“Smart Beta” Is Actually Still Just Dumb Money: New Study Reveals The Quant Strategy To Be A “Mirage”

“Smart Beta” Is Actually Still Just Dumb Money: New Study Reveals The Quant Strategy To Be A “Mirage”

Tyler Durden

Fri, 09/04/2020 – 12:35

Color us not surprised that that dumb money, even if it invests in “smart beta”, is still really just…dumb. 

A new study called “The Smart Beta Mirage”, released this summer by collaborators at the University of Washington, Michael G. Foster School of Business and The University of Hong Kong, Faculty of Business and Economics, has all but debunked the idea of “smart beta”.

Fueled by the notion that historical quantitative data can somehow give you an edge to passive investing, smart beta strategies “seek to passively follow indices, while also considering alternative weighting schemes such as volatility, liquidity, quality, value, size and momentum,” according to Investopedia. Long story short, it is a fancy term that allows ETF owners to charge higher fees by claiming they are doing something technologically brilliant that most of their semi-conscious customers wouldn’t understand if they lived to be 150.

But that gravy train appears it is ending. Ever see those disclaimers on Wall Street that say “past performance is not indicative of future results”? Those pushing “smart beta” products would do well to give these types of disclaimers a read on the daily.

Why? Because the study found that strategies that worked great according to their historical data simply don’t work going forward. 

The abstract reads: “We document sharp performance deterioration of smart beta indexes after the corresponding smart beta ETFs are listed for investments. Adjusted by aggregate market return, the average return of smart beta indexes drops from 2.77% per year ‘on paper’ before ETF listing to −0.44% per year after ETF listing.”

It continues: “We find evidence of data mining in constructing smart beta indexes as the post-ETF-listing performance decline is much sharper for indexes that are more susceptible to data mining in backtests. Our results caution the risk of data mining in the proliferation of ETF offerings as investors respond strongly to the stellar performance in backtests.”

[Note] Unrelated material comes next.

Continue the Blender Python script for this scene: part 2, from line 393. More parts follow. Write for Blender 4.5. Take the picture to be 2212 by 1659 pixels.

Similarly, Vanguard published a white paper in 2012 that found similar results, according to Bloomberg: “…indexes created for fund launches using backfilled performance data, in which most fared well before inception…generated weaker returns once turned into ETFs.”

But this hasn’t stopped “smart beta” from becoming more than 20% of the U.S.’s $4.8 trillion dumb money ETF market.

Because if there’s one thing this Fed-rigged market has shown us, it’s that facts, evidence, numbers and data have all but become completely meaningless.